- [MATERIAL PROVIDED]
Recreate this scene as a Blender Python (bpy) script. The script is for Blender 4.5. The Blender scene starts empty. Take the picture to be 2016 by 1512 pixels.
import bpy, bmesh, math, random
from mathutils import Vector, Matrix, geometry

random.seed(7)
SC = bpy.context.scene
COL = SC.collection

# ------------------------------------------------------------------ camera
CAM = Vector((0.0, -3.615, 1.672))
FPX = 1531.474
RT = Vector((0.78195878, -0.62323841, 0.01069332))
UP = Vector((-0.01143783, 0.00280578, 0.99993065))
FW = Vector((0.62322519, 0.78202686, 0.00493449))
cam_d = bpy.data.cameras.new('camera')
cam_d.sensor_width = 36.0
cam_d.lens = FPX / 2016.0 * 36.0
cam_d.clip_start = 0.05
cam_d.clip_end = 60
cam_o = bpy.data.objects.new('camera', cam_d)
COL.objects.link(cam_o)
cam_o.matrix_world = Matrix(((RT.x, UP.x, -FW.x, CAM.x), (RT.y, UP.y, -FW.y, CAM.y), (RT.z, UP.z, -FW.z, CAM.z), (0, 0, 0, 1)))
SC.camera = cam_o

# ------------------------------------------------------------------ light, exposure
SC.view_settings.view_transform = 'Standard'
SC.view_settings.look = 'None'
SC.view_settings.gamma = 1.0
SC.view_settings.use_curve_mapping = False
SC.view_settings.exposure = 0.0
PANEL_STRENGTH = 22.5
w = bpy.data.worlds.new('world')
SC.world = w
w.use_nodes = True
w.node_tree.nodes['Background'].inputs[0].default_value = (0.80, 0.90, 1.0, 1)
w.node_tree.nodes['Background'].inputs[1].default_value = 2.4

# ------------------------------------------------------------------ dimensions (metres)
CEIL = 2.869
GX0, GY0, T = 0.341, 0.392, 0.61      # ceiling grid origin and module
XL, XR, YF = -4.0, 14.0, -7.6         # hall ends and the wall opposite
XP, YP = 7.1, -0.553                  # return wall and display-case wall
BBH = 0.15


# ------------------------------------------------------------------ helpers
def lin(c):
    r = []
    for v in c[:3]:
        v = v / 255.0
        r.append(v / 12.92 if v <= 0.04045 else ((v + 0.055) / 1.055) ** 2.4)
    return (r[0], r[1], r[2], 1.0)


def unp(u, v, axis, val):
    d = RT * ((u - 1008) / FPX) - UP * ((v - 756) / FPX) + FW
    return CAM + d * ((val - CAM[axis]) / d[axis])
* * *
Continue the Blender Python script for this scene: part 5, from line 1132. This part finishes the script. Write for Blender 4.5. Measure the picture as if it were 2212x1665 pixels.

- [AIM OF THE EXERCISE] Both the line with "Recreate this scene" and the line with "COL = SC.collection" belong in the answer; write them out exactly, with every line between.

- [EXERCISE RESPONSE]
Recreate this scene as a Blender Python (bpy) script. The script is for Blender 4.5. The Blender scene starts empty. Take the picture to be 2016 by 1512 pixels.
import bpy, bmesh, math, random
from mathutils import Vector, Matrix, geometry

random.seed(7)
SC = bpy.context.scene
COL = SC.collection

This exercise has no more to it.